** START Task input **
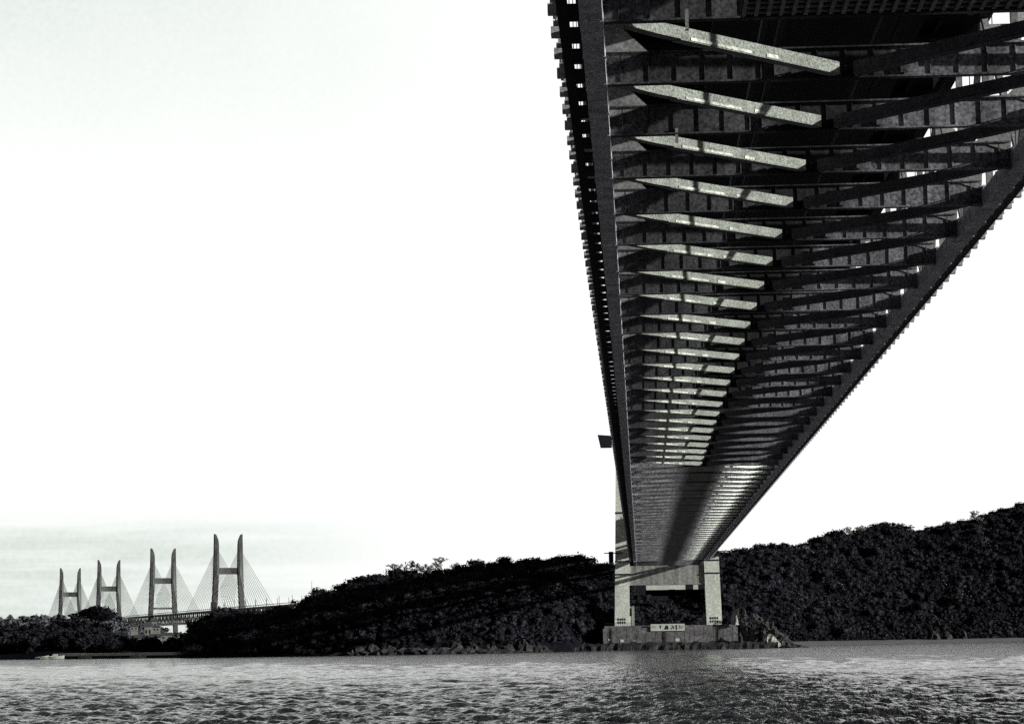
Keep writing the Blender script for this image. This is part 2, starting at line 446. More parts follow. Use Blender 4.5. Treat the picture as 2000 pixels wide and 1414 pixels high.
# side truss webs: per panel a vertical and a diagonal with gussets
def web_mb(xc, flip):
    mb = MB(); z0, z1 = ZB+1.3, ZB+14.4
    mb.box(xc-0.25, xc+0.25, -0.2, 0.2, z0, z1)
    a, b = ((0.5, z0), (LP-0.5, z1)) if flip else ((0.5, z1), (LP-0.5, z0))
    mb.bar((xc, a[0], a[1]), (xc, b[0], b[1]), 0.45, 0.5, (0,0,1))
    s = 1 if xc > XC else -1
    # inner knee plate from the lower chord up to the girder
    mb.add([(xc-s*0.64, -0.12, ZB+1.25), (xc-s*3.0, -0.12, ZB+2.05), (xc-s*0.4, -0.12, ZB+4.6),
            (xc-s*0.64, 0.12, ZB+1.25), (xc-s*3.0, 0.12, ZB+2.05), (xc-s*0.4, 0.12, ZB+4.6)],
           [(0,1,2),(5,4,3),(0,3,4,1),(1,4,5,2),(2,5,3,0)])
    return mb
wp = {}
for xc in (XL, XR):
    for fl in (0, 1):
        mb = web_mb(xc, fl); localise(mb, 0)
        me = bpy.data.meshes.new('truss_web'); me.from_pydata(mb.v, [], mb.f); me.update(); me.materials.append(M['web'])
        wp[(xc, fl)] = me
rest = MB()
for k in range(NN0, NN1+9):
    for xc in (XL, XR):
        if k < 46:
            o = bpy.data.objects.new('truss_web', wp[(xc, k % 2)]); COL.objects.link(o); o.parent = bridge
            o.location = (0, yn(k)-YT, 0)
        else:
            t = web_mb(xc, k % 2); t.v = [(v[0], v[1]+yn(k), v[2]) for v in t.v]; rest.add(t.v, t.f)
bpart(rest, 'truss_web', M['web'], kind='stuff')

# road deck on top, with its own cross beams; railway stringers at girder level
ZD = ZB+17.6; ZH = ZB+14.6
mb = MB().box(XL-1.8, XR+1.8, YA, YB, ZD, ZD+0.6)
for k in range(NN0*2, (NN1+9)*2):
    y = Y0+LP*k/2
    mb.box(XL-1.78, XR+1.78, y-0.15, y+0.15, ZD-0.9, ZD-0.002)
for i in range(9):
    x = XL+3.2*i+1.5
    mb.box(x-0.12, x+0.12, YA+0.1, YB-0.1, ZD-0.6, ZD-0.003)
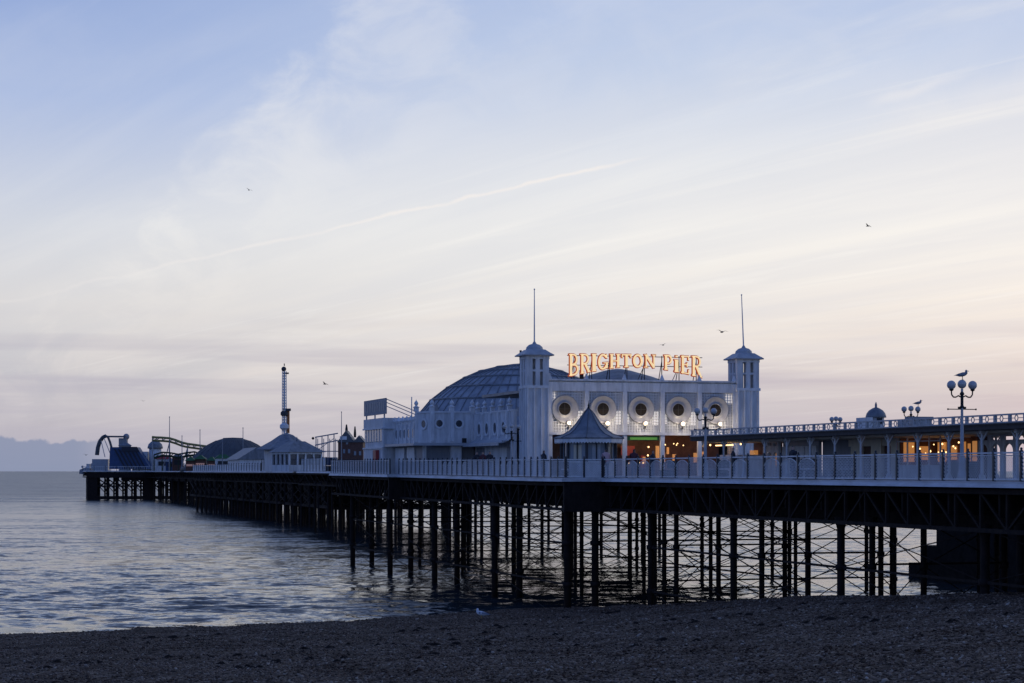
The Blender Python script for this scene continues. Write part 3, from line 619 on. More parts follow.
# towers
def tower(x0, a, lean=0):
    tw = MB(); x1 = x0+a; y0, y1 = -.35, -.35+a
    tw.box(x0, x1, y0, y1, 0, 6.35)
    for xx in (x0, x1-.44, x0+a/2-.16):
        for yy in (y0, y1-.44, y0+a/2-.16):
            if xx == x0+a/2-.16 and yy == y0+a/2-.16: continue
            wx = .32 if xx == x0+a/2-.16 else .44; wy = .32 if yy == y0+a/2-.16 else .44
            tw.box(xx, xx+wx, yy, yy+wy, 6.351, 8.2)
    tw.box(x0+.02, x1-.02, y0+.02, y0+.2, 7.32, 7.46).box(x0+.02, x1-.02, y1-.2, y1-.02, 7.32, 7.46).box(x0+.02, x0+.2, y0+.21, y1-.21, 7.32, 7.46).box(x1-.2, x1-.02, y0+.21, y1-.21, 7.32, 7.46)
    tw.box(x0-.03, x1+.03, y0-.03, y1+.03, 8.2, 8.42)
    o = tw.build('tower', M['white'], hall)
    tr2_ = MB()
    for yy in (y0,):
        for xx in (x0+.02, x0+a*.34-.05, x0+a*.66-.05, x1-.12): tr2_.box(xx, xx+.1, yy-.06, yy-.002, .3, 6.2)
    for yy in (y0+.02, y0+a*.34, y0+a*.66, y1-.12): tr2_.box(x0-.06, x0-.002, yy, yy+.1, .3, 6.2)
    tr2_.box(x0-.08, x1+.08, y0-.08, y0-.003, 6.15, 6.35).box(x0-.08, x0-.003, y0-.0, y1, 6.15, 6.35)
    tr2_.build('tower_trim', M['white2'], o)
    cx, cy = x0+a/2, y0+a/2
    cp = MB().lathe([(1.13*1.38, 0), (1.15*1.38, .07), (.90*1.38, .24), (.62*1.38, .46), (.60, .48)], 4, (cx, cy, 8.42), PI/4)
    cp.lathe([(.64, .44), (.58, .64), (.40, .80), (.16, .88), (.09, 1.0), (.03, 1.08)], 12, (cx, cy, 8.42))
    cp.build('tower_cap', M['palelead'], o)
    MB().tube((cx, cy, 9.3), (cx+lean, cy, 13.1), .055, .03, 8).ball((cx+lean, cy, 13.12), .06, 8, 6).build('flagpole', M['white2'], o)
tower(.38, 1.64); tower(16.2, 1.70, -.16)
# roofs behind the front
MB().box(.6, 17.7, 1.5, 12, 5.9, 6.1).build('flat_roof', M['slate'], hall)
sd = MB(); sd.lathe([(5.9, 6.1), (4.4, 6.78), (2.6, 7.42), (1.0, 7.88), (.3, 8.0), (.02, 8.02)], 16, (9.9, 7.6, 0)); sd.build('front_dome', M['slate'], hall)
# side wall of the front block
def oval_window(parent, x, y, z, rz, r=.30):
    o = ringmesh([(.0, .02), (r, .02)], 20).build('round_window', M['glass'], parent); o.location = (x, y, z); o.rotation_euler = (0, 0, rz)
    ringmesh([(r-.02, .015), (r-.01, .05), (r+.13, .05), (r+.14, 0)], 20).build('frame', M['white2'], o)
def finial(parent, x, y, z, big=1):
    MB().box(x-.15*big, x+.15*big, y-.15*big, y+.15*big, z, z+.30).lathe([(.24, .30), (.26, .35), (.11, .42), (.09, .48), (.155, .57), (.165, .65), (.11, .76), (.03, .84), (.02, .92)], 10, (x, y, z)).build('finial', M['white2'], parent)
MB().box(.05, .3, 1.76, 12, 2.2, 4.62).box(.0, .36, 1.76, 12, 4.62, 4.75).box(.05, .3, 1.76, 12, 0, 2.199).build('side_wall', M['white'], hall)
for k, yy in enumerate((3.1, 5.3, 7.5, 9.7, 11.6)):
    MB().box(-.1, .048, yy-.13, yy+.13, 2.6, 4.62).build('pilaster', M['white2'], hall); finial(hall, .15, yy, 4.75)
for yy in (4.2, 6.4, 8.6, 10.7): oval_window(hall, .04, yy, 3.5, -PI/2, .42)
def canopy(u_wall, y0, y1, zt, zb, pr):
    m_ = MB(); n = 6; pr_ = [(pr*(1-math.cos(q*PI/2/n))*1.0, zb+(zt-zb)*(1-math.sin(q*PI/2/n))) for q in range(n+1)]
    pts = [(u_wall-a, b) for a, b in pr_]
    for (xa, za), (xb, zb_) in zip(pts, pts[1:]):
        m_.add([(xa,y0,za),(xa,y1,za),(xb,y1,zb_),(xb,y0,zb_),(xa,y0,za-.05),(xa,y1,za-.05),(xb,y1,zb_-.05),(xb,y0,zb_-.05)], [(0,1,2,3),(7,6,5,4),(0,3,7,4),(1,5,6,2),(0,4,5,1),(3,2,6,7)])
    m_.box(u_wall-pr-.05, u_wall-pr+.02, y0, y1, zb-.22, zb+.0)
    m_.build('canopy', M['palelead'], hall)
canopy(.048, 1.8, 11.95, 3.0, 2.4, 1.1)
MB().box(-.03, .048, 2.0, 3.1, 0, 2.1).build('side_door', M['shutter'], hall); MB().box(-.03, .048, 9.3, 11.2, 0, 2.1).build('side_door', M['shutter'], hall)
# rear block with its shoreward wall, canted corner and seaward side
yB = 12.0; yC = 13.9; xB = -3.3; xD = -4.0; yE = 21.1
rw = MB().prism([(.06, yB+.01), (xB, yB), (xD, yC), (xD, yC+.3), (xD+.3, yC+.3), (xD+.3, yC+.12), (xB+.16, yB+.3), (.06, yB+.3)], 2.3, 4.75).box(xD, xD+.3, yC+.302, yE, 2.3, 4.2); rw.build('rear_wall', M['white'], hall)
MB().prism([(.04, yB-.06), (xB-.05, yB-.07), (xD-.07, yC-.02), (xD-.07, yC+.32), (xD+.3, yC+.32), (xB+.16, yB+.36), (.04, yB+.36)], 4.75, 4.88).build('cornice', M['white2'], hall)
for (x, y) in ((-.15, yB-.02), (-1.75, yB-.02), (xB+.02, yB-.02), (xD-.02, yC)):
    MB().box(x-.13, x+.13, y-.13, y+.06, 2.6, 4.75).build('pilaster', M['white2'], hall); finial(hall, x, y+.1, 4.88, 1.1)
MB().tube((xD-.35, yC+.2, 2.3), (xD-.35, yC+.2, 6.0), .05, .04, 8).build('rainwater_pipe', M['white2'], hall)
oval_window(hall, -1.2, yB-.01, 3.95, 0, .27); oval_window(hall, -2.72, yB-.01, 3.95, 0, .27)
oval_window(hall, (xB+xD)/2-.03, (yB+yC)/2, 3.92, -math.atan2(yC-yB, .7), .30)
for k in range(6):
    yy = yC+.5+k*1.36
    if k < 5: oval_window(hall, xD-.01, yy+.68, 3.25, -PI/2, .36)
    MB().box(xD-.14, xD-.002, yy-.13, yy+.13, 2.5, 4.0).lathe([(.22, 0), (.26, .08), (.18, .24), (.08, .34), (.02, .46)], 8, (xD, yy, 4.2)).build('pilaster', M['white2'], hall)
# lower storey of the rear block: wall, shuttered bays, white pier, canopy edge
MB().box(xD-.9, .0, yB-.85, yB-.05, 2.28, 2.48).box(xD-.9, xD+.1, yB-.049, yE, 2.281, 2.47).build('canopy', M['palelead'], hall)
MB().box(xD+.05, .04, yB+.31, yB+.5, 0, 2.27).box(xD+.05, xD+.3, yB+.51, yE, 0, 2.27).build('shop_wall', M['shutter'], hall)
MB().box(-1.85, -1.05, yB-.2, yB+.28, 0, 2.27).build('white_pier', M['white2'], hall); MB().box(-3.95, -3.7, yB+.1, yB+.28, 0, 2.27).build('white_pier', M['white2'], hall)
MB().box(xD-.05, xD+.04, yC+.6, yC+3.0, 0, 2.2).box(xD-.05, xD+.04, yC+4.0, yC+7.1, 0, 2.2).build('white_panel', M['white2'], hall)
MB().box(-3.1, 22, yB+.51, 28.4, 3.7, 3.9).box(-.6, 22, 28.402, 41, 3.7, 3.9).box(21.8, 22, yB+.6, 41, 0, 3.69).box(-.6, 21.79, 40.8, 41, 0, 3.69).box(-.6, -.4, 28.41, 40.79, 0, 3.69).build('rear_roof', M['slate'], hall)
MB().box(-1.0, -.7, yB-.35, yB-.15, 2.5, 2.85).build('floodlight', M['ironb'], hall)
# end block with the window strip
EX0, EX1, EY0, EY1 = -4.98, -.6, yE+.02, 28.4
eb = MB().box(EX0, EX1, EY0, EY1, 0, 2.3).box(EX0+.12, EX1, EY0+.1, EY1-.05, 2.3, 3.75).box(EX0, EX1, EY0, EY1, 3.75, 4.6).box(EX0, EX0+.119, EY0, EY0+.5, 2.3, 3.75).build('end_block', M['white'], hall)
MB().box(EX0+.06, EX0+.118, EY0+.6, EY1-.1, 2.75, 3.7).build('window_strip', M['glass2'], eb)
for k in range(7): MB().box(EX0+.03, EX0+.059, EY0+.55+k*1.0, EY0+.63+k*1.0, 2.72, 3.72).build('mullion', M['white2'], eb)
MB().box(EX0-.1, EX0-.002, EY0-.1, EY1, 3.72, 3.84).box(EX0-.1, EX0-.002, EY0-.1, EY1, 2.16, 2.28).box(EX0, EX1, EY0-.1, EY0-.002, 3.72, 3.84).build('ledge', M['white2'], eb)
MB().box(EX0-.3, EX0-.01, EY0+1.4, EY0+2.3, .2, 2.05).build('red_booth', M['red'], eb)
MB().box(EX0-.04, EX0-.003, EY0+2.9, EY0+3.7, 0, 2.0).build('booth_door', M['shutter'], eb)
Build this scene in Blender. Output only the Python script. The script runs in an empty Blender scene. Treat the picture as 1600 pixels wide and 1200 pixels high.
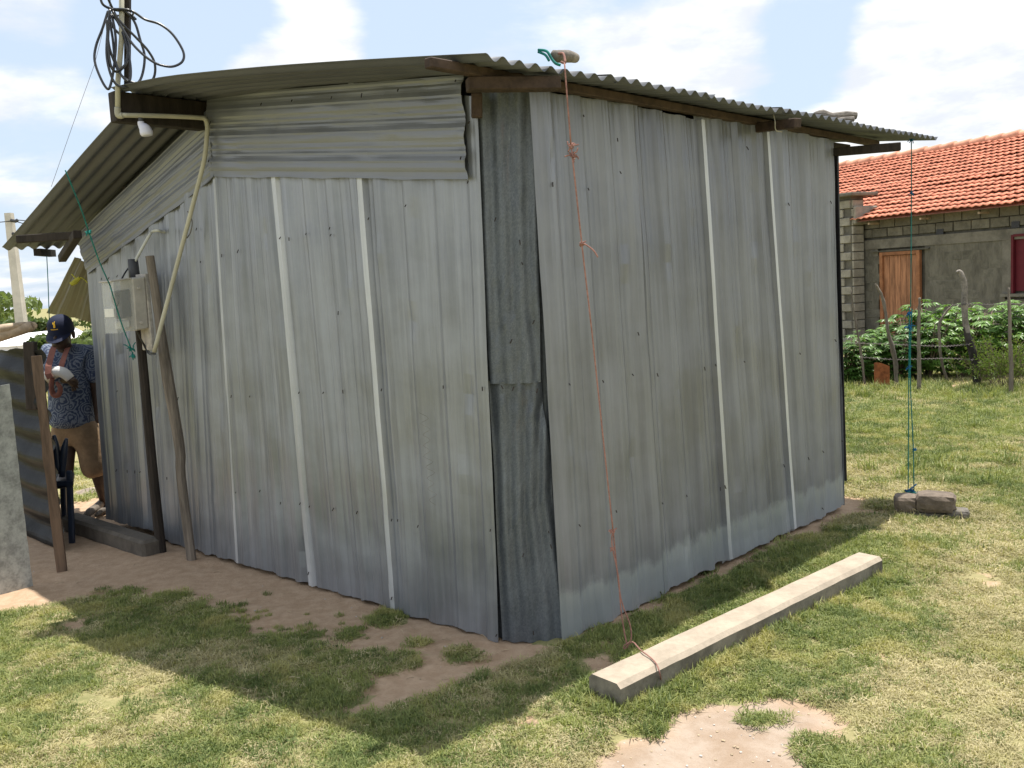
import bpy, bmesh, math, random
import numpy as np
from mathutils import Vector, Matrix
random.seed(7); rng = np.random.default_rng(7)
SC = bpy.context.scene

# ------------------------------------------------------------------ camera
F_PX = 1450.0; CAM_H = 1.6
_roll = math.atan(.0567); _pitch = math.atan((600-439)*math.cos(_roll)/F_PX)
_f = np.array([0, math.cos(_pitch), -math.sin(_pitch)])
_u = np.array([0, math.sin(_pitch), math.cos(_pitch)]); _r = np.array([1., 0, 0])
_c, _s = math.cos(_roll), math.sin(_roll)
RR = np.array([_c*_r-_s*_u, _s*_r+_c*_u, _f]); EYE = np.array([0, 0, CAM_H])
cam = bpy.data.cameras.new('camera'); camo = bpy.data.objects.new('camera', cam)
SC.collection.objects.link(camo); SC.camera = camo
cam.sensor_width = 36; cam.lens = 36*F_PX/1600; cam.clip_start = .05; cam.clip_end = 3000
M = Matrix.Identity(4)
for i in range(3):
    M[i][0] = RR[0][i]; M[i][1] = RR[1][i]; M[i][2] = -RR[2][i]; M[i][3] = EYE[i]
camo.matrix_world = M

# ------------------------------------------------------------------ survey of the place: sight lines to real planes
def ray(x, y): return (x-800)*RR[0]-(y-600)*RR[1]+F_PX*RR[2]
def G(x, y, z=0.):
    d = ray(x, y); return EYE+d*((z-CAM_H)/d[2])
def D(x, y, Y):
    d = ray(x, y); return EYE+d*(Y/d[1])
def onplane(x, y, p0, n):
    d = ray(x, y); return EYE+d*(np.dot(np.array(p0)-EYE, n)/np.dot(d, n))
C1 = G(785, 1005); C2 = G(885, 1000); WL = G(170, 820); WR = G(1318, 795)
U = (WL-C1)/np.linalg.norm(WL-C1); V = np.array([-U[1], U[0], 0.]); V = V if V[0] > 0 else -V
VR = (WR-C2)/np.linalg.norm(WR-C2); NR = np.array([VR[1], -VR[0], 0.]); NR = NR if NR@U < 0 else -NR   # outward normal of right wall
Zv = np.array([0, 0, 1.])
def W(u, v, z): return C1+U*u+V*v+Zv*z
def uvz(p): return np.array([(p-C1)@U, (p-C1)@V, p[2]])

# ------------------------------------------------------------------ light
SUNV = V*.57+U*.07+Zv*2.41; SUNV = SUNV/np.linalg.norm(SUNV)
SUN_EL = math.asin(SUNV[2]); SUN_AZ = math.atan2(SUNV[0], SUNV[1])
sl = bpy.data.lights.new('sun', 'SUN'); sl.energy = 4.6; sl.angle = math.radians(.6); sl.color = (1, .955, .88)
so = bpy.data.objects.new('sun', sl); SC.collection.objects.link(so)
so.rotation_euler = Vector(SUNV).to_track_quat('Z', 'Y').to_euler(); so.location = (0, 0, 30)
SC.view_settings.view_transform = 'Standard'; SC.view_settings.look = 'None'
SC.view_settings.gamma = 1; SC.view_settings.use_curve_mapping = False
SC.view_settings.exposure = 0.66
world = bpy.data.worlds.new('World'); SC.world = world; world.use_nodes = True
SKY_STRENGTH = .1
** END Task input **
▸ **Exercise task**: Repeat exactly the lines from the first line of the records above through the line containing "mb.box(x-0.12, x+0.12, YA+0.1, YB-0.1, ZD-0.6, ZD-0.003)", both included. Leave out the pictures.

▸ **Solution for this task**:
Keep writing the Blender script for this image. This is part 2, starting at line 446. More parts follow. Use Blender 4.5. Treat the picture as 2000 pixels wide and 1414 pixels high.
# side truss webs: per panel a vertical and a diagonal with gussets
def web_mb(xc, flip):
    mb = MB(); z0, z1 = ZB+1.3, ZB+14.4
    mb.box(xc-0.25, xc+0.25, -0.2, 0.2, z0, z1)
    a, b = ((0.5, z0), (LP-0.5, z1)) if flip else ((0.5, z1), (LP-0.5, z0))
    mb.bar((xc, a[0], a[1]), (xc, b[0], b[1]), 0.45, 0.5, (0,0,1))
    s = 1 if xc > XC else -1
    # inner knee plate from the lower chord up to the girder
    mb.add([(xc-s*0.64, -0.12, ZB+1.25), (xc-s*3.0, -0.12, ZB+2.05), (xc-s*0.4, -0.12, ZB+4.6),
            (xc-s*0.64, 0.12, ZB+1.25), (xc-s*3.0, 0.12, ZB+2.05), (xc-s*0.4, 0.12, ZB+4.6)],
           [(0,1,2),(5,4,3),(0,3,4,1),(1,4,5,2),(2,5,3,0)])
    return mb
wp = {}
for xc in (XL, XR):
    for fl in (0, 1):
        mb = web_mb(xc, fl); localise(mb, 0)
        me = bpy.data.meshes.new('truss_web'); me.from_pydata(mb.v, [], mb.f); me.update(); me.materials.append(M['web'])
        wp[(xc, fl)] = me
rest = MB()
for k in range(NN0, NN1+9):
    for xc in (XL, XR):
        if k < 46:
            o = bpy.data.objects.new('truss_web', wp[(xc, k % 2)]); COL.objects.link(o); o.parent = bridge
            o.location = (0, yn(k)-YT, 0)
        else:
            t = web_mb(xc, k % 2); t.v = [(v[0], v[1]+yn(k), v[2]) for v in t.v]; rest.add(t.v, t.f)
bpart(rest, 'truss_web', M['web'], kind='stuff')

# road deck on top, with its own cross beams; railway stringers at girder level
ZD = ZB+17.6; ZH = ZB+14.6
mb = MB().box(XL-1.8, XR+1.8, YA, YB, ZD, ZD+0.6)
for k in range(NN0*2, (NN1+9)*2):
    y = Y0+LP*k/2
    mb.box(XL-1.78, XR+1.78, y-0.15, y+0.15, ZD-0.9, ZD-0.002)
for i in range(9):
    x = XL+3.2*i+1.5
    mb.box(x-0.12, x+0.12, YA+0.1, YB-0.1, ZD-0.6, ZD-0.003)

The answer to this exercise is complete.